Strategy: Muddling Through

Published 11/09/2014, 01:45 AM
Updated 05/14/2017, 06:45 AM

Following the turmoil in mid-October financial markets have calmed down and settled in muddling along mode. US assets have performed sharply, while the rebound has been weaker in European and emerging markets. Four mainly factors have supported risk assets over the past month.

1. New central bank stimulus: Most significant, was the considerable boost to asset purchases signalling a ‘whatever it takes’ attitude from Bank of Japan. On Thursday, the ECB was also more dovish than expected, now setting an official target for the balance sheet at the level of early 2012, which is EUR3trn. The ECB also signalled unanimous support for this policy and that it is ready to take measures if either (a) current measures are not enough to reach the EUR3trn target or (b) the inflation outlook deteriorates further.

2. Sharp decline in oil prices: Oil prices have fallen more than USD30/bl over the past three to four months, with oil now trading close to USD80/bl (Brent). While weighing on energy companies, this is positive for the overall economy in the developed world and has supported the case that growth will reaccelerate in 2015.

3. US optimism still intact: The markets took a big hit following the publication of weak US retail sales for September (see Strategy: The straw that broke the camel’s back, 17 October) but since then US data have been decent. In particular, the ISM manufacturing index stayed very robust in October and the markets still focus a lot on this index to gauge the strength of the US, even though its correlation with the real economy over the past three years has been quite weak (for more on the US see below).

4. Stock markets were strongly oversold technically: Finally risk markets were strongly oversold technically in mid-October, supporting a technical rebound in the market as well.

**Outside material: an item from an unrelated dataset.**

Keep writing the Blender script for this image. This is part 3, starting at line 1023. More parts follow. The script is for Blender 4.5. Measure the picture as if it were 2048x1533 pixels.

The key question is what comes next? In the short run, it is hard to see more fuel coming from central banks. The market has probably also priced in the sharp decline in oil prices now and unless it falls further, the support from this factor will also fade. When it comes to the US, we believe there is still a risk that ISM manufacturing will take a hit at some point from the high levels. In Europe, it still seems too early to expect a rebound in data, at least judging from our short-term models. In China, we still see downside risk to the PMIs following weakness in production and a sharp decline in credit formation over the autumn. Thus, we could see a fading momentum in risk assets soon, or even another correction. However, this should be temporary, as we continue to expect the euro area to recover next year and US growth to accelerate again in 2015. Together with sharply rising global liquidity, this will support risk markets. Our medium-term view is thus still positive on risk assets.